Unos de los crímenes más bochornosos, que gravita en nuestra conciencia histórica como pesarosa expresión de intolerancia, lo fue el del padre Arturo Mackinnon, un joven misionero canadiense, de 33 años de edad, perteneciente a la Congregación de los padres Scarboros, en cual llegó al país el 6 de octubre de 1960 y fue asesinado en Monte Plata, donde servía pastoralmente como vicario cooperador, después de haber trabajado durante tres años de intenso trajinar pastoral en San José de Ocoa.
Su asesinato se produjo, aproximadamente entre las 6:30 y 7:00 de la noche, del martes 22 de junio de 1965, en uno de los más difíciles momentos de nuestro devenir político, con un país polarizado y en lucha fratricida.
En un interesante trabajo, publicado entonces en la importante Revista Ahora, el siempre bien recordado Padre Emiliano Tardiff, M.S.C, quien fuera testigo privilegiado de aquellos acontecimientos y conversó con otros, llegando a reconstruir con gran fidelidad lo acontecido, nos dio las claves fundamentales de las razones por las cuales se perpetró el crimen horrendo de aquel meritorio misionero candiense:
“El Padre Arturo era un gran amigo de la juventud y siempre trataba de inculcarles sus profundos anhelos de justicia social y de respeto a la persona humana. Más de una vez protestó enérgicamente en privado y en público contra los atropellos injustificados de ciertos militares contra la juventud indefensa. El Padre Arturo era un valiente y su carácter transpiraba en toda su vida. Sabía tomar posiciones y aborrecía la conducta de los “perros mudos que tienen miedo de ladrar” como dice la Biblia. Siempre actuó según su conciencia y trató de defender a sus feligreses cuando se daba cuenta que eran víctimas de injusticias. Y lo acusaron de “ comunista” y de “ defensor de los rebeldes”.

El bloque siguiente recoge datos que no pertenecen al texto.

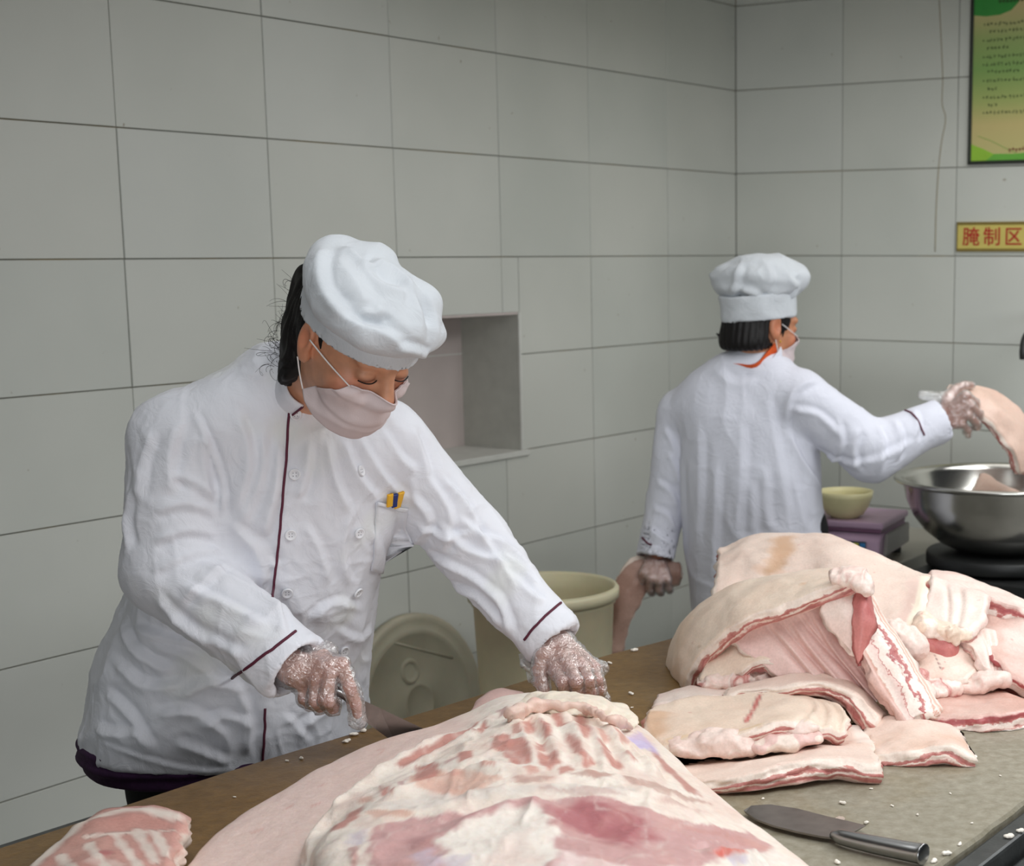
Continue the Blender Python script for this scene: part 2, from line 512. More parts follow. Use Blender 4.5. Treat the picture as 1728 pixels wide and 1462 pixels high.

Según un informe preparado por el Padre Dionisio Ouellette, superior entonces de los Padres Scarboros en la República Dominicana, una semana antes de su muerte, específicamente el 16 de junio de 1965, 37 personas de la Parroquia de Monte Plata fueron hechas prisioneras por el ejército y la policía, lo que mereció la protesta indignada del Padre Arturo, quien se apersonó hasta la fortaleza del Ejército, solicitando se le permitiera poder ver a los presos, petición que le fuera negada.
Al día siguiente, día de Corpus Christi, en protesta por los indicados atropellos, suspendió la procesión del día. Consta, además, de su negativa a plegarse ante las presiones de los jerarcas militares de la zona, quienes exigían se les asignara su cuota de los alimentos de Cáritas, cuyo reparto se realizaba desde la Parroquia, los cuales estaban destinados a socorrer a las familias más pobres de la zona. Junto a un grupo de esposas de los presos, llegó a trasladarse hasta la base aérea de San Isidro, procurando ser recibidos por su comandante, el general Wessin y Wessin, resultando infructuosos tales esfuerzos.
El viernes 18, se trasladó nuevamente con las esposas de los presos hasta la ciudad de Santo Domingo, donde pudieron entrevistarse con un subjefe de las Fuerzas Armadas, quien le prometió la liberación de los mismos, después de la enérgica protesta del Padre Arturo.
Todo lo acontecido después, no fue más que una burda componenda de policías y militares reaccionarios; la articulación de una farsa macabra en la que incluso resultaron victimados, dos de los agentes que se habían mostrado en actitud hostil contra el Padre Arturo y habían proferido amenazas contra él.
El pueblo dominicano tiene una deuda impagable de gratitud con el Padre Arturo Mackinnon, quien no cejó un instante en su radicalidad evangélica a favor de los maltratados y perseguidos; quien con su ejemplar compromiso misionero, unió su destino a nuestra tierra, fecundando con su sangre joven y generosa, sus esperanzas y sueños de redención integral.